__YOUR OBJECTIVE__:
Quote the records that follow in full, leaving the pictures out.

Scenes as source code
○ ○ ○ ○ ○ ○ ○

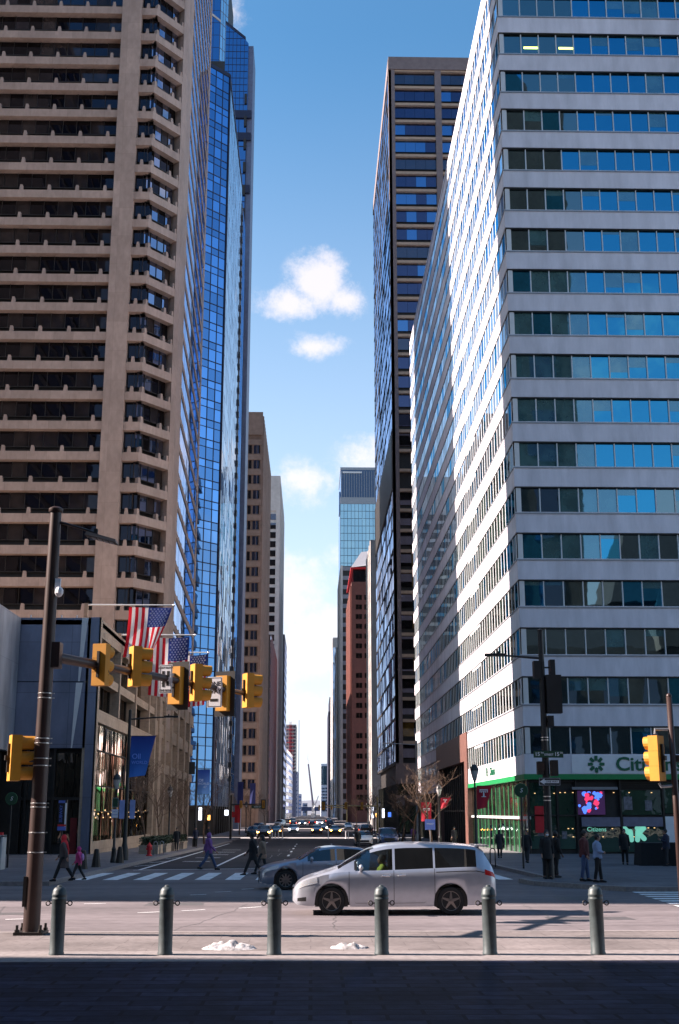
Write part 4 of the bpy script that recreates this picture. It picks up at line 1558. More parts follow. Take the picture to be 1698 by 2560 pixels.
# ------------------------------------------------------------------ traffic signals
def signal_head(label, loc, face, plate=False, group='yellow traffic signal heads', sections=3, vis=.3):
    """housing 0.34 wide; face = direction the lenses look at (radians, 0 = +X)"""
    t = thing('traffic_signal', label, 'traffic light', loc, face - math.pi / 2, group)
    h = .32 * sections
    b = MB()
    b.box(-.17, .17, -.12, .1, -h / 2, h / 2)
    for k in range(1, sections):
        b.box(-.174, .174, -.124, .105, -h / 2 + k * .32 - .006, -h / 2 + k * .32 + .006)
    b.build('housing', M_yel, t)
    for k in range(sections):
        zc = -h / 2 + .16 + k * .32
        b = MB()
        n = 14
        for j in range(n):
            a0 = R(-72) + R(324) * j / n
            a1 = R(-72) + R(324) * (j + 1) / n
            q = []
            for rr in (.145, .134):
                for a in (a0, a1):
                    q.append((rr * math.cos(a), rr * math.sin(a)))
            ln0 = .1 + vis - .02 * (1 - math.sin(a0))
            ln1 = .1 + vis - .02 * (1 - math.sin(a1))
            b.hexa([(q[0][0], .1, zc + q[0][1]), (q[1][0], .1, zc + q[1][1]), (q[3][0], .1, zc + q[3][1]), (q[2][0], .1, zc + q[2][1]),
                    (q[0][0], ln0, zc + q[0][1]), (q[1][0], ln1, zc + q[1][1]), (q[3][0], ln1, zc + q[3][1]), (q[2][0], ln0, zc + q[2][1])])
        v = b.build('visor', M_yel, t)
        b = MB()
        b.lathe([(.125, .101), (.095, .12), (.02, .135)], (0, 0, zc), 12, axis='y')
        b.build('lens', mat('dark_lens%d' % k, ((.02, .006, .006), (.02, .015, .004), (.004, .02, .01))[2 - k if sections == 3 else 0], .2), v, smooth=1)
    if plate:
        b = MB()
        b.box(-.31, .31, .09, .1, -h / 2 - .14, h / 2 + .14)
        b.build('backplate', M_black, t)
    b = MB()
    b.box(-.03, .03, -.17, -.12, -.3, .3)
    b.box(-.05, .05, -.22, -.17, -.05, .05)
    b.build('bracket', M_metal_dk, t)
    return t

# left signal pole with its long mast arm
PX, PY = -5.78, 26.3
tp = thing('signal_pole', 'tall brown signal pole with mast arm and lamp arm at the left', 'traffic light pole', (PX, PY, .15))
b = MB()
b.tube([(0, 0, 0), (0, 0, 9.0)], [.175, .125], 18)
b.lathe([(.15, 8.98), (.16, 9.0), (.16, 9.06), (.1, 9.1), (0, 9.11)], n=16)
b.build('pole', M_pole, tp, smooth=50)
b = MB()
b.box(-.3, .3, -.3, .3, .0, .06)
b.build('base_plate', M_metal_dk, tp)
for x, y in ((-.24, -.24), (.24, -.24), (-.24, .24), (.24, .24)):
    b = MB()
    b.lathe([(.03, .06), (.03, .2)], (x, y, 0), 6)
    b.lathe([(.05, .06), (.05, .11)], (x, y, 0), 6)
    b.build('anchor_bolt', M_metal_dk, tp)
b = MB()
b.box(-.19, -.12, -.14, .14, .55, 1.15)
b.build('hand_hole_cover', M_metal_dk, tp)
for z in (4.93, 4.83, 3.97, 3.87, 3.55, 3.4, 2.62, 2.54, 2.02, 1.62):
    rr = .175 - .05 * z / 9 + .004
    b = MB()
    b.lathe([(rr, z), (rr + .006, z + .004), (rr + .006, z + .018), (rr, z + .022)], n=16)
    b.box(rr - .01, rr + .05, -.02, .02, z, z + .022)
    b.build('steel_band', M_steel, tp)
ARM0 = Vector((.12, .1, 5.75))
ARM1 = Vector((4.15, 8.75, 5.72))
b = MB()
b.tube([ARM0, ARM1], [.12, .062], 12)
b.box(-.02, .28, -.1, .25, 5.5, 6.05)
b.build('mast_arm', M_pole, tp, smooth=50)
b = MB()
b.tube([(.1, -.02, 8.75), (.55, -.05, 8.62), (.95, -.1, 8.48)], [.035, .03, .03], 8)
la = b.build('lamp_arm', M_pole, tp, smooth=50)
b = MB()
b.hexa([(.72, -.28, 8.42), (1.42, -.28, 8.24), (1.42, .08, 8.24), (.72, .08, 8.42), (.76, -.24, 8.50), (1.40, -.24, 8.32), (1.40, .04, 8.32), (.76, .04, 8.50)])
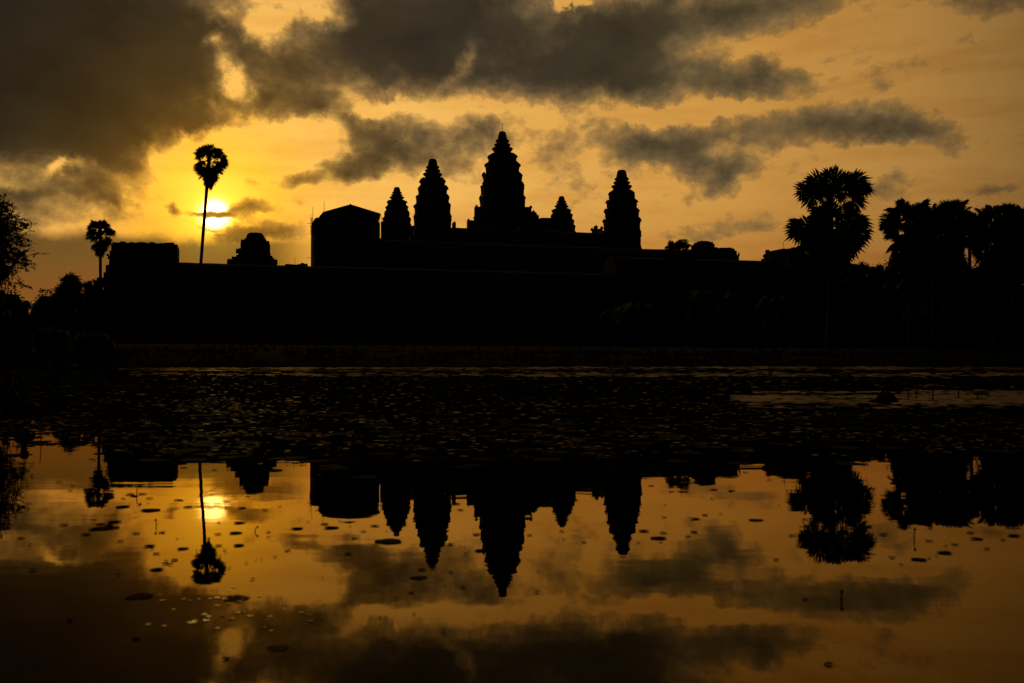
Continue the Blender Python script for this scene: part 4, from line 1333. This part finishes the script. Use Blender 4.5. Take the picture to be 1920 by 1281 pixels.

○ ○ ○ ○ ○ ○ ○

__ANSWER TO THIS TASK__:
Write part 4 of the bpy script that recreates this picture. It picks up at line 1558. More parts follow. Take the picture to be 1698 by 2560 pixels.
# ------------------------------------------------------------------ traffic signals
def signal_head(label, loc, face, plate=False, group='yellow traffic signal heads', sections=3, vis=.3):
    """housing 0.34 wide; face = direction the lenses look at (radians, 0 = +X)"""
    t = thing('traffic_signal', label, 'traffic light', loc, face - math.pi / 2, group)
    h = .32 * sections
    b = MB()
    b.box(-.17, .17, -.12, .1, -h / 2, h / 2)
    for k in range(1, sections):
        b.box(-.174, .174, -.124, .105, -h / 2 + k * .32 - .006, -h / 2 + k * .32 + .006)
    b.build('housing', M_yel, t)
    for k in range(sections):
        zc = -h / 2 + .16 + k * .32
        b = MB()
        n = 14
        for j in range(n):
            a0 = R(-72) + R(324) * j / n
            a1 = R(-72) + R(324) * (j + 1) / n
            q = []
            for rr in (.145, .134):
                for a in (a0, a1):
                    q.append((rr * math.cos(a), rr * math.sin(a)))
            ln0 = .1 + vis - .02 * (1 - math.sin(a0))
            ln1 = .1 + vis - .02 * (1 - math.sin(a1))
            b.hexa([(q[0][0], .1, zc + q[0][1]), (q[1][0], .1, zc + q[1][1]), (q[3][0], .1, zc + q[3][1]), (q[2][0], .1, zc + q[2][1]),
                    (q[0][0], ln0, zc + q[0][1]), (q[1][0], ln1, zc + q[1][1]), (q[3][0], ln1, zc + q[3][1]), (q[2][0], ln0, zc + q[2][1])])
        v = b.build('visor', M_yel, t)
        b = MB()
        b.lathe([(.125, .101), (.095, .12), (.02, .135)], (0, 0, zc), 12, axis='y')
        b.build('lens', mat('dark_lens%d' % k, ((.02, .006, .006), (.02, .015, .004), (.004, .02, .01))[2 - k if sections == 3 else 0], .2), v, smooth=1)
    if plate:
        b = MB()
        b.box(-.31, .31, .09, .1, -h / 2 - .14, h / 2 + .14)
        b.build('backplate', M_black, t)
    b = MB()
    b.box(-.03, .03, -.17, -.12, -.3, .3)
    b.box(-.05, .05, -.22, -.17, -.05, .05)
    b.build('bracket', M_metal_dk, t)
    return t

# left signal pole with its long mast arm
PX, PY = -5.78, 26.3
tp = thing('signal_pole', 'tall brown signal pole with mast arm and lamp arm at the left', 'traffic light pole', (PX, PY, .15))
b = MB()
b.tube([(0, 0, 0), (0, 0, 9.0)], [.175, .125], 18)
b.lathe([(.15, 8.98), (.16, 9.0), (.16, 9.06), (.1, 9.1), (0, 9.11)], n=16)
b.build('pole', M_pole, tp, smooth=50)
b = MB()
b.box(-.3, .3, -.3, .3, .0, .06)
b.build('base_plate', M_metal_dk, tp)
for x, y in ((-.24, -.24), (.24, -.24), (-.24, .24), (.24, .24)):
    b = MB()
    b.lathe([(.03, .06), (.03, .2)], (x, y, 0), 6)
    b.lathe([(.05, .06), (.05, .11)], (x, y, 0), 6)
    b.build('anchor_bolt', M_metal_dk, tp)
b = MB()
b.box(-.19, -.12, -.14, .14, .55, 1.15)
b.build('hand_hole_cover', M_metal_dk, tp)
for z in (4.93, 4.83, 3.97, 3.87, 3.55, 3.4, 2.62, 2.54, 2.02, 1.62):
    rr = .175 - .05 * z / 9 + .004
    b = MB()
    b.lathe([(rr, z), (rr + .006, z + .004), (rr + .006, z + .018), (rr, z + .022)], n=16)
    b.box(rr - .01, rr + .05, -.02, .02, z, z + .022)
    b.build('steel_band', M_steel, tp)
ARM0 = Vector((.12, .1, 5.75))
ARM1 = Vector((4.15, 8.75, 5.72))
b = MB()
b.tube([ARM0, ARM1], [.12, .062], 12)
b.box(-.02, .28, -.1, .25, 5.5, 6.05)
b.build('mast_arm', M_pole, tp, smooth=50)
b = MB()
b.tube([(.1, -.02, 8.75), (.55, -.05, 8.62), (.95, -.1, 8.48)], [.035, .03, .03], 8)
la = b.build('lamp_arm', M_pole, tp, smooth=50)
b = MB()
b.hexa([(.72, -.28, 8.42), (1.42, -.28, 8.24), (1.42, .08, 8.24), (.72, .08, 8.42), (.76, -.24, 8.50), (1.40, -.24, 8.32), (1.40, .04, 8.32), (.76, .04, 8.50)])
Continue the Blender Python script for this scene: part 4, from line 1333. This part finishes the script. Use Blender 4.5. Take the picture to be 1920 by 1281 pixels.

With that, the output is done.